From the grain-growth walkthrough on phase-field.md:

DoubleObstacle DO(OPSettings, InputFile);

for(RTC.tStep = RTC.tStart; RTC.tStep <= RTC.nSteps; RTC.IncrementTimeStep())
{
    IP.Set(Phi, BC);
    DO.CalculatePhaseFieldIncrements(Phi, IP);
    Phi.NormalizeIncrements(BC, RTC.dt);
    Phi.MergeIncrements(BC, RTC.dt);
}

Dependencies

• PhaseField — fields and increments.
• InterfaceProperties — interface energy ${\sigma }_{\alpha \beta }$ and mobility ${\mu }_{\alpha \beta }$.
• DrivingForce — optional shared accumulator of chemical/mechanical contributions.
• InterfaceRegularization — optional stabiliser for strongly driven interfaces.

---

API reference

Constructors

DoubleObstacle();

Default constructor. Constructs bare object.

DoubleObstacle(Settings& locSettings, std::string ObjectNameSuffix = "");

Constructor. Constructs and initializes the DoubleObstacle object. Since DoubleObstacle has no internal state parameters and no storages of its own, the method mostly reports successful initialization.

void Initialize(Settings& locSettings, std::string ObjectNameSuffix = "");

Initializes the DoubleObstacle object. Since DoubleObstacle has no internal state parameters and no storages of its own, the method mostly reports successful initialization.

Methods related to phase-field equation evaluation

void CalculateCurvatureDrivingForce(PhaseField& Phase,
                                    InterfaceProperties& IP,
                                    DrivingForce& dG);

Calculates generalized curvature contribution to the driving force. The method is not used in the standard implementation of the phase-field equation but can be useful if the interface contribution curvature is needed as a separate quantity.

void CalculatePhaseFieldIncrementsSharp(PhaseField& Phase,
                                        InterfaceProperties& IP);

Calculates interface curvature related contribution to the phase-field evolution using sharp interface formalism of A.Final et.al (DOI: https://doi.org/10.1103/PhysRevLett.121.025501) adapted for the double obstacle potential.

void CalculatePhaseFieldIncrements(PhaseField& Phase,
                                   InterfaceProperties& IP);

Calculates interface curvature related contribution to the phase-field evolution.

  void CalculatePhaseFieldIncrements(PhaseField& Phase,
                                      InterfaceProperties& IP,
                                      DrivingForce& dG);

Calculates interface curvature related contribution to the phase-field evolution. Includes full interface energy anisotropy evaluation.
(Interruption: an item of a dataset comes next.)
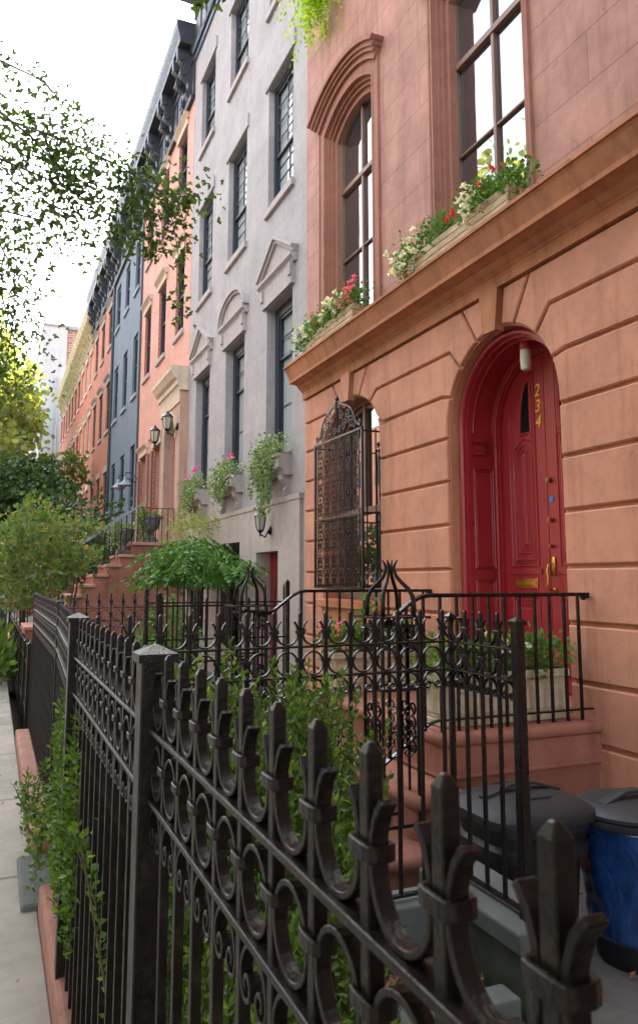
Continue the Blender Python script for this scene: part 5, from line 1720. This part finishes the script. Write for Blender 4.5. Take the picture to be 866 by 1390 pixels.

void CalculatePhaseFieldIncrements(PhaseField& Phase,
                                   InterfaceProperties& IP,
                                   InterfaceRegularization& Kappa);

Calculates interface curvature related contribution to the phase-field evolution. Considers interface regularization to accommodate large driving forces.

void CalculatePhaseFieldIncrements(PhaseField& Phase,
                                   InterfaceProperties& IP,
                                   DrivingForce& dG,
                                   InterfaceRegularization& Kappa);

Calculates interface curvature related contribution to the phase-field evolution. Considers full interface energy anisotropy evaluation and interface regularization to accommodate large driving forces.

void StabilizeThinChannels(PhaseField& Phase,
                           InterfaceProperties& IP,
                           double penalty);

Experimental method, which stabilizes thin channels between two interfaces with the same phase-field index on both sides of the channel. It is meant to prevent thin channels collapsing due to diffuse interfaces overlap.

Run time statistics output methods

double Energy(const PhaseField& Phase,
              const InterfaceProperties& IP) const;

Returns total interface energy in the simulation domain.

double Energy(const PhaseField& Phase,
              const InterfaceProperties& IP,
              const ElasticProperties& EP) const;

Returns total interface energy in the simulation domain accounting for the elastic volume change.

double AverageEnergyDensity(const PhaseField& Phase,
                            const InterfaceProperties& IP) const;

Returns average interface energy density in the simulation domain.

double PointEnergy(const PhaseField& Phase,
                   const InterfaceProperties& IP,
                   const int i, const int j, const int k) const;

Returns interface energy in a given grid point (i,j,k).

double PointEnergy(
           const PhaseField& Phase,
           const InterfaceProperties& IP,
           const ElasticProperties& EP,
           const int i, const int j, const int k) const;

Returns interface energy in a given grid point (i,j,k) accounting for the elastic volume change.

Visualization data output

void WriteEnergyVTK(const int tStep,
       const Settings& locSettings,
       const PhaseField& Phase,
       const InterfaceProperties& IP) const;

Writes interface energy in VTS format for visualization for a given time step tStep.

void WriteEnergyVTK(const int tStep,
       const Settings& locSettings,
       const PhaseField& Phase,
       const InterfaceProperties& IP,
       const ElasticProperties& EP) const;

Writes interface energy in VTS format for visualization for a given time step tStep considering the elastic volume change.